1) I think I just took a Fredhead to the eye.
2) Oh...this is an anti-illegal immigration rally...Whoops. I uhhh, kind of spaced. Vote for me anyways?
3) So I got a Red Ryder BB gun for Christmas...
"I'm getting too old for this! Last thing I remember is winning the New Hampshire primary then drinking a margarita out of Kay Bailey Hutchinson's shoe. I'd trade a Florida win for a Bloody Mary and a bottle of asprin!"
Eye Chart -- "G... I... V... E... U... P... Dang, Hillary switched the eye charts again."
Darn-it Bill...You got it in my eye!
"If I have to listen to Ron Paul rant about Iraq for one more debate I'll torture myself!"
"Owww--that's the last time I'll call Romney 'fancy-pants'!"
(1 more)
"OK, you can do this McCain:
I'm conservative
I'm not for amnesty
I'm not in a political orgy with half of the democrats...
Bahh, I don't even believe this crap!"
(McCain to himself) Man I wish my Communist handlers would stop using that damn voodoo doll...
Wow I could have had a V-8
Cool!
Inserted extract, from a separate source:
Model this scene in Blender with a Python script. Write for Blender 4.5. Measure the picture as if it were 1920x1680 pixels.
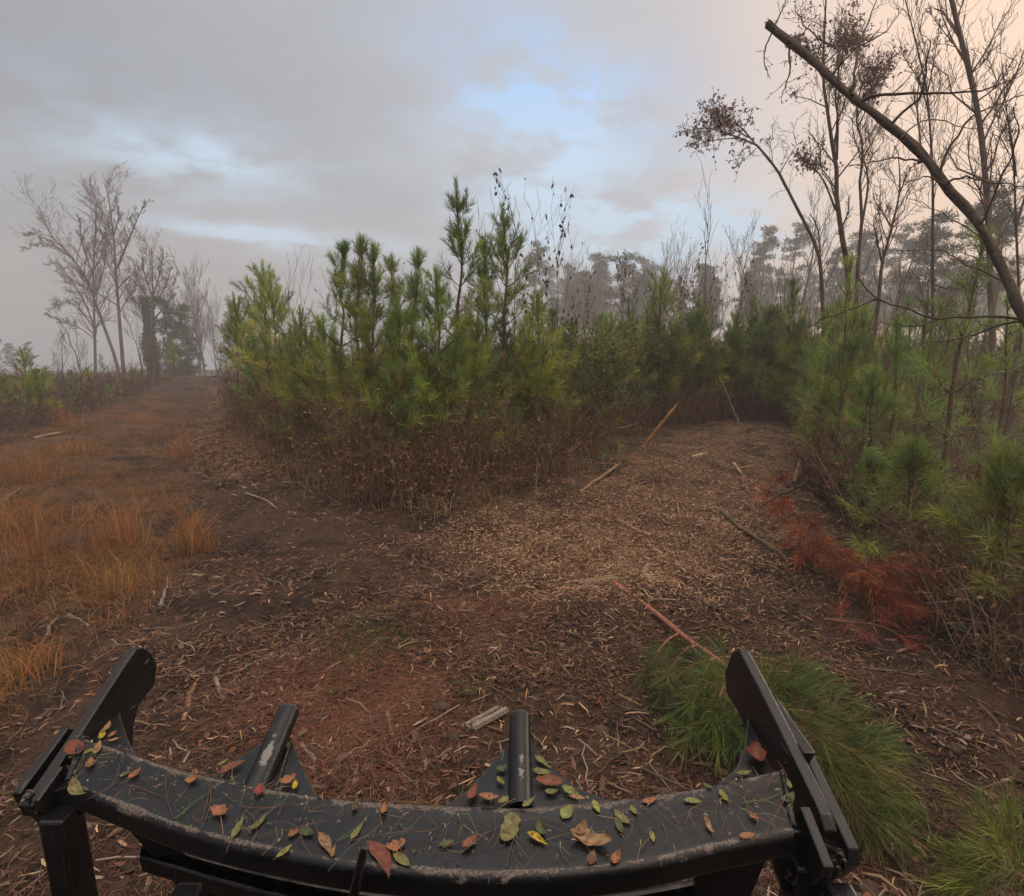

Now I only have half as many opponents! Does this mean that Hillary and Rodham Clinton are not the World's Ugliest Siamese Twins?
(ok, last one, I swear!)
"Crap; this supper glue is strong!"
"My momma told me not to run with scissors."
(thought thats probably too close to John D.'s excellent caption)
"I can't believe I slept with Helen Thomas. How much did I drink?"
"Oh sheeesh, here come Robert Byrd and Ted Kennedy. I told them I was going to run as a democrat last year...tell them I'm not here!"
"Mitt Romney referring to the 'big ugly zit' on my head is unfair and beneath the dignity of our party--we should respect each other and stick to the issues."
"Shoot! I forgot to pay my gardener Pedro!"